[START]
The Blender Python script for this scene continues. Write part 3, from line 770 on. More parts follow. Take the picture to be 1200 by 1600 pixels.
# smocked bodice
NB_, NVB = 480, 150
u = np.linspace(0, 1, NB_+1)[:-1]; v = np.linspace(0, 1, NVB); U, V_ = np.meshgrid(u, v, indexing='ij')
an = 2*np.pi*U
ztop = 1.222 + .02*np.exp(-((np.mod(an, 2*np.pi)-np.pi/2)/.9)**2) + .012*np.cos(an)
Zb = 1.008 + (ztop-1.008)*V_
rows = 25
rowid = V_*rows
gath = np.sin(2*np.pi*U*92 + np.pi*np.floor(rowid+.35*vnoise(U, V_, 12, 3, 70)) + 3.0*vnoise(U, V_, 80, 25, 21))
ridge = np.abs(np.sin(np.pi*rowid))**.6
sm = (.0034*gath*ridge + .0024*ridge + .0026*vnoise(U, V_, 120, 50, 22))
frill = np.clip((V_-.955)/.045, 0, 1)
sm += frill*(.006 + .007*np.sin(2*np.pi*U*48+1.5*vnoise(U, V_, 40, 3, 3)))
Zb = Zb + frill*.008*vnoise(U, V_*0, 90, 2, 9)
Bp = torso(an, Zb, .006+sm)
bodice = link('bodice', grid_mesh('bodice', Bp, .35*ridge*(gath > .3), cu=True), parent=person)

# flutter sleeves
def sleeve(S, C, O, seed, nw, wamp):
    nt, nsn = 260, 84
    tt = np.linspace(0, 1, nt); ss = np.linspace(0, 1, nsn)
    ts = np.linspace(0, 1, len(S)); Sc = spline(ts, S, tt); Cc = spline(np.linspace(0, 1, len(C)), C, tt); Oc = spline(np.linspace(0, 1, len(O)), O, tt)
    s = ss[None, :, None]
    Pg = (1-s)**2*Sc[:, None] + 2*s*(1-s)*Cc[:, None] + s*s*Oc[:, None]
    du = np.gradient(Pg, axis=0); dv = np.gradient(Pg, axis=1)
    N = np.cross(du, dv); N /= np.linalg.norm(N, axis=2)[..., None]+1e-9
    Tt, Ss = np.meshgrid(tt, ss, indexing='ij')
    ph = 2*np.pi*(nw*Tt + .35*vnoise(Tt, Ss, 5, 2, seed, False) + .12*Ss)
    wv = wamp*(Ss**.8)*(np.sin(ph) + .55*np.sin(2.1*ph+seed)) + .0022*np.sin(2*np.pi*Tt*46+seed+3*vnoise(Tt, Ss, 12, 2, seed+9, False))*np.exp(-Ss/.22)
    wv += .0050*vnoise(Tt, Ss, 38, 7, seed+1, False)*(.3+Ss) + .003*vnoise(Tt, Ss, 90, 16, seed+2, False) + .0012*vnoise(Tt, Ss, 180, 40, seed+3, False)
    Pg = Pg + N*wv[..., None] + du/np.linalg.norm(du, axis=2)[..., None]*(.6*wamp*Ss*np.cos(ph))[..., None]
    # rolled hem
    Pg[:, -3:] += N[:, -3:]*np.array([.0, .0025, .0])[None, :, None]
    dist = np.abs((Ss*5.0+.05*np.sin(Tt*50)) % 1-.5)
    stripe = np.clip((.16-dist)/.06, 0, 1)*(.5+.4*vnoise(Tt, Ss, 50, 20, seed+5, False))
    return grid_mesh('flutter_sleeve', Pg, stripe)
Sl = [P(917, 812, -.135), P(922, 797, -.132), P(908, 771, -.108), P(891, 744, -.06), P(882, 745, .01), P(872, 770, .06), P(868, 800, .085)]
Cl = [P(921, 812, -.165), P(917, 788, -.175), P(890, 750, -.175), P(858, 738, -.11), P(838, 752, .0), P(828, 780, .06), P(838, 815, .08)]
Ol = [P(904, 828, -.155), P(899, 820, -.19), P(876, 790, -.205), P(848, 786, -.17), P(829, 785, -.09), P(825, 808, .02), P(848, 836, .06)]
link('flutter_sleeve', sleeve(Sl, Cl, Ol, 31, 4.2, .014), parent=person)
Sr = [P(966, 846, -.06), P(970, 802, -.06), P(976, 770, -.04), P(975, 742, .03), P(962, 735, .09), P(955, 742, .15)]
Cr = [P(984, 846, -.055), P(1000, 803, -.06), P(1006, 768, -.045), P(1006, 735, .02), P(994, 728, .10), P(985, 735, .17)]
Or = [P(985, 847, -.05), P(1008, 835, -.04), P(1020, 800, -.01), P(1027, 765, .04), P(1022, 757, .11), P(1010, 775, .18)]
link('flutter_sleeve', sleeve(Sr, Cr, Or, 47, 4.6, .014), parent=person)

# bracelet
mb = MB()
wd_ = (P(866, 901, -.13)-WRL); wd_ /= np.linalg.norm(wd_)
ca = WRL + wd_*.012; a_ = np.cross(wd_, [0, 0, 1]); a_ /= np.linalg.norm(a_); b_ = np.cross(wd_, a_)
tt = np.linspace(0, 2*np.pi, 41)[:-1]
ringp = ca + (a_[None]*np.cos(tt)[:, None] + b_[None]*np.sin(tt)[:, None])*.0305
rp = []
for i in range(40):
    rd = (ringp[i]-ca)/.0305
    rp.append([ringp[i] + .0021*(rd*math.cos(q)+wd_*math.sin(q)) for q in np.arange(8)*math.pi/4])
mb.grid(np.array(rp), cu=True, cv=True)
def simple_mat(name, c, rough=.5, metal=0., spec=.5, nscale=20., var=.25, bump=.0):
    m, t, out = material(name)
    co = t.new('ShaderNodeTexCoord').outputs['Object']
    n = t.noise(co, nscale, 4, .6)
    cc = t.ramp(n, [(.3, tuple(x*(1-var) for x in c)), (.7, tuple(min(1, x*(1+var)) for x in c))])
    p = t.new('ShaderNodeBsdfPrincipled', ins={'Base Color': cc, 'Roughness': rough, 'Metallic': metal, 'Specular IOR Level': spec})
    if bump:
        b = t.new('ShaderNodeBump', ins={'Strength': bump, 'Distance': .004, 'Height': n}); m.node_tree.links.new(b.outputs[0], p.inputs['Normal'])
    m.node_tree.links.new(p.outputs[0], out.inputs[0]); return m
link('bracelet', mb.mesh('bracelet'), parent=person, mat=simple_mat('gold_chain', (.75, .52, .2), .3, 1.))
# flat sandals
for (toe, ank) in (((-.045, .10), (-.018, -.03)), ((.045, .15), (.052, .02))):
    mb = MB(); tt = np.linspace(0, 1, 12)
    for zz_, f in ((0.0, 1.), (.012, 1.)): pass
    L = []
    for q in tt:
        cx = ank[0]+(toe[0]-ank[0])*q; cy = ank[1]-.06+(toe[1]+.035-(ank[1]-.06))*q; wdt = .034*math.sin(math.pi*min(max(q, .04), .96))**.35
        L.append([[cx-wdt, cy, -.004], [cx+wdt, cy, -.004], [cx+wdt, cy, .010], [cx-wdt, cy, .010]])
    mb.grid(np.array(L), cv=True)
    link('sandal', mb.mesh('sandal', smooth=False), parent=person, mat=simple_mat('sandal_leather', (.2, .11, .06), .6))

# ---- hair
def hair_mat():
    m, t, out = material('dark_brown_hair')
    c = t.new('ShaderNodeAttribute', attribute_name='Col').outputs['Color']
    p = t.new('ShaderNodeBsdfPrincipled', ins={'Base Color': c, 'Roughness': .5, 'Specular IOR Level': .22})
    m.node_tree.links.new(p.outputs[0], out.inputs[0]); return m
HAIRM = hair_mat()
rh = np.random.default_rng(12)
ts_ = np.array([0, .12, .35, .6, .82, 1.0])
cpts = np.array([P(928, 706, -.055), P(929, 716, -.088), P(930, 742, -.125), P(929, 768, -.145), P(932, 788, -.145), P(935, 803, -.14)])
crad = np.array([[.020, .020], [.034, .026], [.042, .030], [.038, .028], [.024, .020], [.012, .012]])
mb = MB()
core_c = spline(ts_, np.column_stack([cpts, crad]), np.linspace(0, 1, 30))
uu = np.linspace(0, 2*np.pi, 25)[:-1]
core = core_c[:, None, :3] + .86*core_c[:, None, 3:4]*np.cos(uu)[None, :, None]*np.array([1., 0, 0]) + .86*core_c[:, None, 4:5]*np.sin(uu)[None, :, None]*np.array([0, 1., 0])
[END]
INSTRUCTIONS FOR THE TASK –
Please reproduce exactly the lines above, beginning with the first and ending with the line that contains "bodice = link('bodice', grid_mesh('bodice', Bp, .35*ridge*(gath", and include nothing outside that range.

ANSWER –
The Blender Python script for this scene continues. Write part 3, from line 770 on. More parts follow. Take the picture to be 1200 by 1600 pixels.
# smocked bodice
NB_, NVB = 480, 150
u = np.linspace(0, 1, NB_+1)[:-1]; v = np.linspace(0, 1, NVB); U, V_ = np.meshgrid(u, v, indexing='ij')
an = 2*np.pi*U
ztop = 1.222 + .02*np.exp(-((np.mod(an, 2*np.pi)-np.pi/2)/.9)**2) + .012*np.cos(an)
Zb = 1.008 + (ztop-1.008)*V_
rows = 25
rowid = V_*rows
gath = np.sin(2*np.pi*U*92 + np.pi*np.floor(rowid+.35*vnoise(U, V_, 12, 3, 70)) + 3.0*vnoise(U, V_, 80, 25, 21))
ridge = np.abs(np.sin(np.pi*rowid))**.6
sm = (.0034*gath*ridge + .0024*ridge + .0026*vnoise(U, V_, 120, 50, 22))
frill = np.clip((V_-.955)/.045, 0, 1)
sm += frill*(.006 + .007*np.sin(2*np.pi*U*48+1.5*vnoise(U, V_, 40, 3, 3)))
Zb = Zb + frill*.008*vnoise(U, V_*0, 90, 2, 9)
Bp = torso(an, Zb, .006+sm)
bodice = link('bodice', grid_mesh('bodice', Bp, .35*ridge*(gath > .3), cu=True), parent=person)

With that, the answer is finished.